Bunlardan ilki, dağıtım kanalının seçimi, nasıl bir dağıtım şeklinin uygulanacağı, mesajların seçmene ulaştırılmasında hangi tip ve ne kadar aracı kullanılacağı sorunudur. İkinci olan fiziksel dağıtım ise mesajların siyasi partiden seçmenlere akışı, diğer bir deyişle fiziksel dağıtım sisteminin seçilmesi ve böylece mesajın gitmesi gereken yere zamanında ve en az masrafla ulaştırılmasıdır (Tan, 2002a: 51).

1.3.3.4.1. Dağıtım Kanalları

Dağıtım kanalı, siyasi partinin ürünleri olan adayları, fikirleri, ideolojileri, politikaları, ülke sorunlarına ilişkin çözüm önerileri ve bütün söz ve vaatleriyle ilgili mesajlarının siyasi partiden hedef kamuoyuna doğru akışında izlediği yoldur (Tan, 2002a: 51-52). Politik pazarlamada dağıtım kanalları, partinin il ve ilçe örgütleri ve diğer birimleridir. İl ve ilçe örgütleri, köy ve kasabalara kadar düzenleyecekleri sosyal etkinlikler ve toplantılarla farklı topluluklara ulaşabilirler. Bu bağlamda, partilerin kadın ve gençlik kolları, politik pazarlamada partilerin dağıtım kanallarının birer üyesidir. Siyasal partilerin şubeleri ve kolları, dağıtım kanalını oluşturmaktadır (Gürbüz ve İnal, 2004: 65).
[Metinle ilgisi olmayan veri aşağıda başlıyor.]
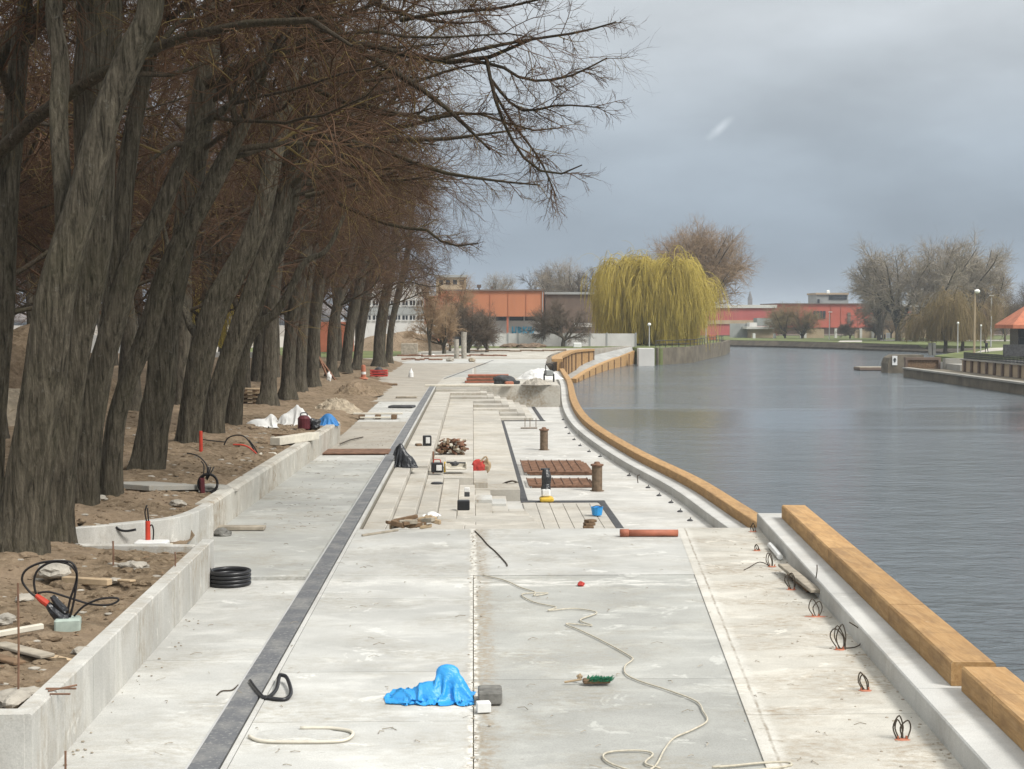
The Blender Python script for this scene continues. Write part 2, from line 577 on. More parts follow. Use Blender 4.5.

Dağıtım faaliyetleri, bölgesel seçim kampanyaları, kapı kapı dolaşarak oy toplama, broşür dağıtma gibi geleneksel faaliyetlerden oluşmaktadır. Özellikle kapı kapı dolaşarak ev ve işyeri ziyaretleri, partinin veya adayın hem halkın sorunlarına daha yakın olmasını ve nabzını daha iyi tutmasını, hem de partilerini veya kendilerini seçmenin daha kolay benimsemesini sağlamaktadır (Gürbüz ve İnal, 2004: 65-66). 1995 Genel Seçimlerinde Refah Partisi’nin bu yöntemi uygulayarak seçimleri kazandığı görülmektedir (Akıner, 1998: 59).
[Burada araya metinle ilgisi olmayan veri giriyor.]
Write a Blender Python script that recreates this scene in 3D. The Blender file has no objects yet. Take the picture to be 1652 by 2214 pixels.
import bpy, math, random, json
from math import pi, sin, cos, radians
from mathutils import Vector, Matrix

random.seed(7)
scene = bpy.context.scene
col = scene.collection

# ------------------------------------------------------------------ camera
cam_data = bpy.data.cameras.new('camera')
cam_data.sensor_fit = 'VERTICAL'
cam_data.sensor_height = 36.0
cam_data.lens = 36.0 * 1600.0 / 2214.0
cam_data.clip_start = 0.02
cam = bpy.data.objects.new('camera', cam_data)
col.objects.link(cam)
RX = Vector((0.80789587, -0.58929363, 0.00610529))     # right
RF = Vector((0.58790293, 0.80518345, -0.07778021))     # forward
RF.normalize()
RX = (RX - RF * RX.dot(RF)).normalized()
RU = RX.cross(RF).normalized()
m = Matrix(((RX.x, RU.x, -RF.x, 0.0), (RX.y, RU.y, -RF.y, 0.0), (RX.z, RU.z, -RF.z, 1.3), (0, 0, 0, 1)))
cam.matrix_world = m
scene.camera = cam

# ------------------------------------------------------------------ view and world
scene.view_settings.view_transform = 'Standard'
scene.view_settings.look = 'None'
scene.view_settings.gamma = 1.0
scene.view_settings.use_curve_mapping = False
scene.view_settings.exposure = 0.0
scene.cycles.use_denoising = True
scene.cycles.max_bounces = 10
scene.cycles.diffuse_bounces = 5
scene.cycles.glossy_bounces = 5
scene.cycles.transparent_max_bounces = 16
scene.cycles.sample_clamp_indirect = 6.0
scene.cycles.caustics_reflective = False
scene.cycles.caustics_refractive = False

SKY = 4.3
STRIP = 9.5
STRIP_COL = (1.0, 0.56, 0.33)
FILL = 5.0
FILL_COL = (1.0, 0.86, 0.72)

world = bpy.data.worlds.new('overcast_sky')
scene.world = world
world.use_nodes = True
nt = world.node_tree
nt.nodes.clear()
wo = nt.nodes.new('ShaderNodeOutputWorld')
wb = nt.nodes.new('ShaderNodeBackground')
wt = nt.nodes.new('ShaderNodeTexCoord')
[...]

Bu yöntemin uygulanmasındaki en önemli eksikliklerden birisi, sürekli biçimde yapılmamasıdır. Bu yararlı yöntem, ülkemizde genellikle yalnızca seçim dönemlerinde uygulanmaktadır. Oysa seçmen temel olarak yalnızca seçim dönemlerinde değil, iki seçim arasındaki dönemlerde de hatırlanmayı arzulayacaktır. Seçim döneminin ardından da bu tür faaliyetleri sürdürebilmek, partinin ve çalışanlarının inandırıcılığını yükseltecektir (Gürbüz ve İnal, 2004: 66).

Siyasi partilerin ürünlerinin seçmene ulaşmasındaki vazgeçilmez unsur olarak tanımlanan dağıtım kanalında, siyasi partinin kendi pazarlama örgütleriyle parti dışı ticari kuruluşlar olarak karşımıza çıkan hem seçmen için hem de siyasi partiler için çeşitli faydalar yaratan kanal üyeleri aracılığıyla yapılan dağıtımda, kanal üyeleri

arasındaki ilişkilerin niteliği esas alınmakta ve söz konusu ilişkinin dolaylı veya dolaysız olmasına göre ikiye ayrılmaktadır (Irkılata, 2004: 16).

Doğrudan dağıtım, siyasi partinin adayları, merkez ve taşra örgütleri, üyeleri, gönüllüleri ve çalışanlarıyla mesajlarını doğrudan hedef kamuoyuna ulaştırması hali olarak tanımlanmaktadır. Mesaj akış işlemi bir ucunda siyasi partinin, diğer ucunda seçmenlerin bulunduğu dağıtım kanalıyla gerçekleşmektedir (Tan, 2002a: 52).